![]() |
SARANA TRANSAKSI: Kepala PPATK, Ivan Yustiavandana, cermati potensi judi online lewat E-Wallet, belum ada rencana pemblokiran -Foto dok cnbcindonesia.com |
RILISKALIMANTAN.COM, JAKARTA - Pusat Pelaporan dan Analisis Transaksi Keuangan (PPATK) mencermati adanya indikasi penggunaan dompet digital atau e-wallet sebagai sarana transaksi untuk tindak pidana, khususnya judi online (judol). Meski demikian, PPATK menegaskan belum akan melakukan pemblokiran transaksi seperti yang dilakukan terhadap 122 juta rekening dormant pada periode Mei–Juli 2025.
Kepala PPATK, Ivan Yustiavandana, mengatakan bahwa risiko penyalahgunaan e-wallet memang ada, namun pihaknya masih dalam tahap pemantauan.
“Tapi e-wallet memang berisiko, kita sudah amati itu,” ujarnya saat ditemui di kantor PPATK, Jakarta, Rabu (6/8/2025).
Deputi Bidang Analisis dan Pemeriksaan PPATK, Danang Tri Hartono, menambahkan bahwa pemantauan ini difokuskan pada potensi e-wallet digunakan sebagai rekening penampung deposit judi online. Namun, hingga saat ini, saldo yang ditemukan umumnya bernilai kecil dan bersifat dormant atau tidak memiliki transaksi debit.
“Biasanya isinya Rp10 ribu, Rp5 ribu. Karena target kita bukan pemain, tapi menghentikan aliran depositnya,” kata Danang.
Ia menegaskan, langkah PPATK saat ini masih sebatas mencermati risiko, baik pada e-wallet maupun aset digital lain seperti kripto.
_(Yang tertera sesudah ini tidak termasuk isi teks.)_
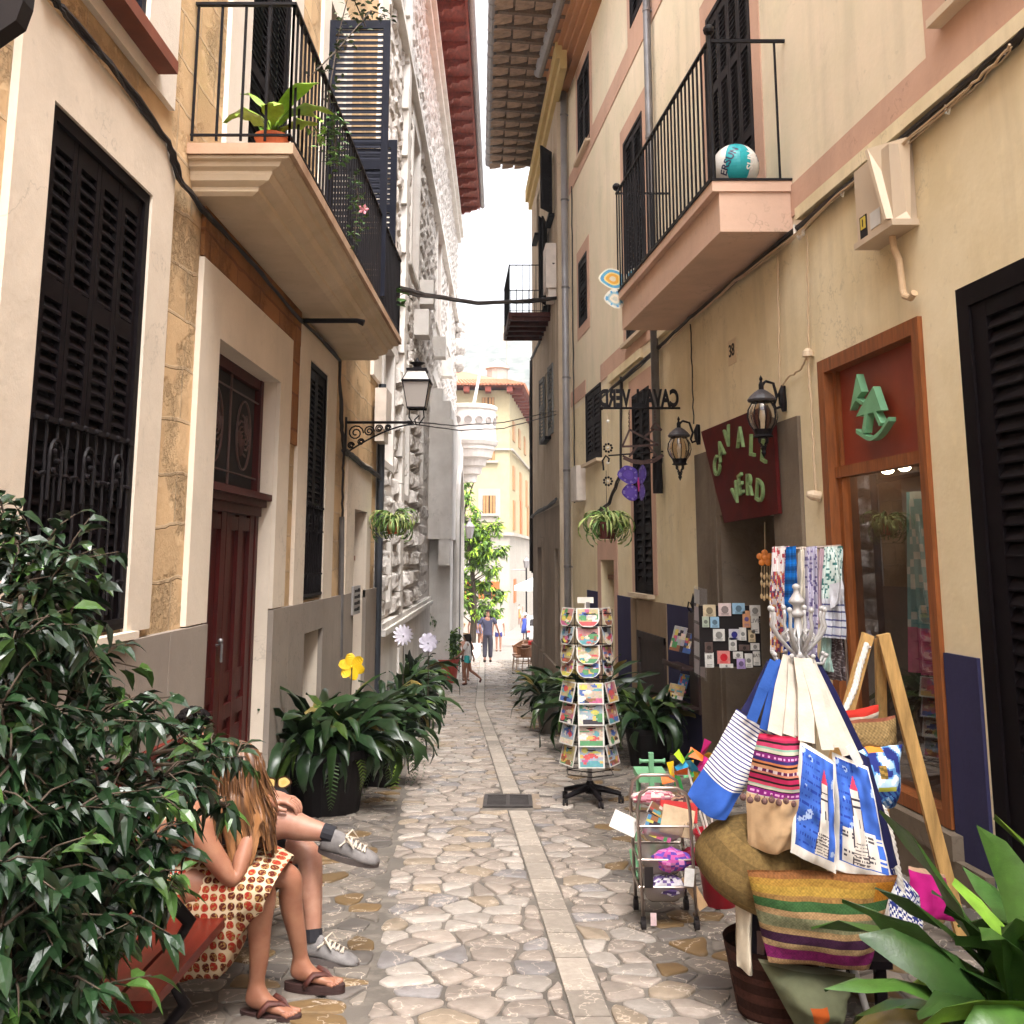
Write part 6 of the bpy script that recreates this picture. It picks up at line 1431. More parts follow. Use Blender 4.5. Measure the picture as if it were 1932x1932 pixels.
# iron sign with cut-out letters, read from the far side
Ys=11.6;zr=at(1200,770,Ys).z;xr=F.p(Ys,0,0).x;xl=at(1135,770,Ys).x
t=thing('iron_letter_sign','black iron rod sign with upright letters CAVALL VERD seen from behind','sign',(xr,Ys,zr))
b=MB();b.tube([(xr,Ys,zr),(xl,Ys,zr)],.013,6);b.ball((xl,Ys,zr),.025,8);b.build('rod',M_iron,t)
b=MB();addtext(b,'CAVALL VERD',.27,.008,V(((xr+xl)/2-.02,Ys,zr+.105)),V((-1,0,0))*.53,uZ,V((0,1,0)),.012);b.build('letters',M_iron,t)
t2=thing('iron_rocking_horse','rusty iron rocking horse outline hanging on two chains under the letter sign','sign',(xl+.3,Ys,zr-.5))
M_rir=plain('rusty_brown_iron',(.055,.02,.014),.6,.3,25,.2)
def q11(a,c_): x,y=Cs(a,c_,1500,900,3.22);return at(x,y,Ys)
def bar(b,P,Q,w_=.022):
    P,Q=q11(*P),q11(*Q);d=(Q-P).normalized();s=V((-d.z,0,d.x))*w_*.5;b.prism([P-s,Q-s,Q+s,P+s],V((0,.012,0)))
for nm,L_ in (('head',[((1350,1090),(1312,1150)),((1312,1150),(1412,1160)),((1412,1160),(1350,1090))]),('body',[((1110,1155),(1040,1315)),((1040,1315),(1380,1298)),((1110,1155),(1380,1298)),((1240,1230),(1340,1150))]),('leg',[((1180,1312),(1105,1412))]),('leg',[((1290,1305),(1360,1405))]),('rocker',[((1045,1402),(1130,1442)),((1130,1442),(1230,1455)),((1230,1455),(1340,1435)),((1340,1435),(1420,1388)),((1050,1425),(1140,1465)),((1140,1465),(1230,1475)),((1230,1475),(1345,1458)),((1345,1458),(1430,1400))])):
    b=MB()
    for P,Q in L_: bar(b,P,Q)
    b.build(nm,M_rir,t2)
for a,c0,c1 in ((1105,975,1150),(1348,970,1090)):
    b=MB();P,Q=q11(a,c0),q11(a,c1);n=9
    for k in range(n):
        c_=P.lerp(Q,(k+.5)/n);r=(P-Q).length/n*.62;ax=V((1,0,0)) if k%2 else V((0,1,0))
        b.tube([c_+ax*r*.5*math.cos(j*math.pi/4)+uZ*r*math.sin(j*math.pi/4) for j in range(9)],.004,4)
    b.build('chain',M_rir,t2)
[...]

“Sekarang kripto juga bisa diperjualbelikan, itu juga ngeri,” tambahnya.
Sebelumnya, PPATK telah menuntaskan pemblokiran terhadap 122 juta rekening dormant di 105 bank. Rekening-rekening tersebut tidak memiliki transaksi debit selama 1–5 tahun.
Analisis dimulai sejak Februari 2025, dengan proses pemblokiran dilakukan bertahap mulai 16 Mei hingga Agustus 2025 dalam 16 batch. Dari jumlah itu, ditemukan 1.155 rekening yang digunakan untuk berbagai tindak pidana dengan total dana mencapai lebih dari Rp1,15 triliun.
Rinciannya, tindak pidana perjudian menempati jumlah terbesar dengan 517 rekening senilai Rp548,27 miliar, diikuti tindak pidana korupsi sebanyak 280 rekening senilai Rp540,68 miliar. Sementara itu, tindak pidana lain meliputi:
- Cybercrime: 96 rekening, Rp317,5 juta
- Tindak Pidana Pencucian Uang (TPPU): 67 rekening, Rp7,29 miliar
- Narkotika: 65 rekening, Rp4,82 miliar
- Penipuan: 50 rekening, Rp4,98 miliar
- Perpajakan: 20 rekening, Rp743,43 juta
- Penggelapan: 16 rekening, Rp31,31 miliar
- Terorisme: 3 rekening, Rp539,35 juta
- Penyuapan: 2 rekening, Rp5,13 juta
- Perdagangan orang: 7 rekening, Rp22,83 juta
PPATK menegaskan akan terus memantau pergerakan dana mencurigakan di semua kanal, baik perbankan konvensional maupun instrumen keuangan digital, untuk mencegah dan memutus aliran dana hasil kejahatan.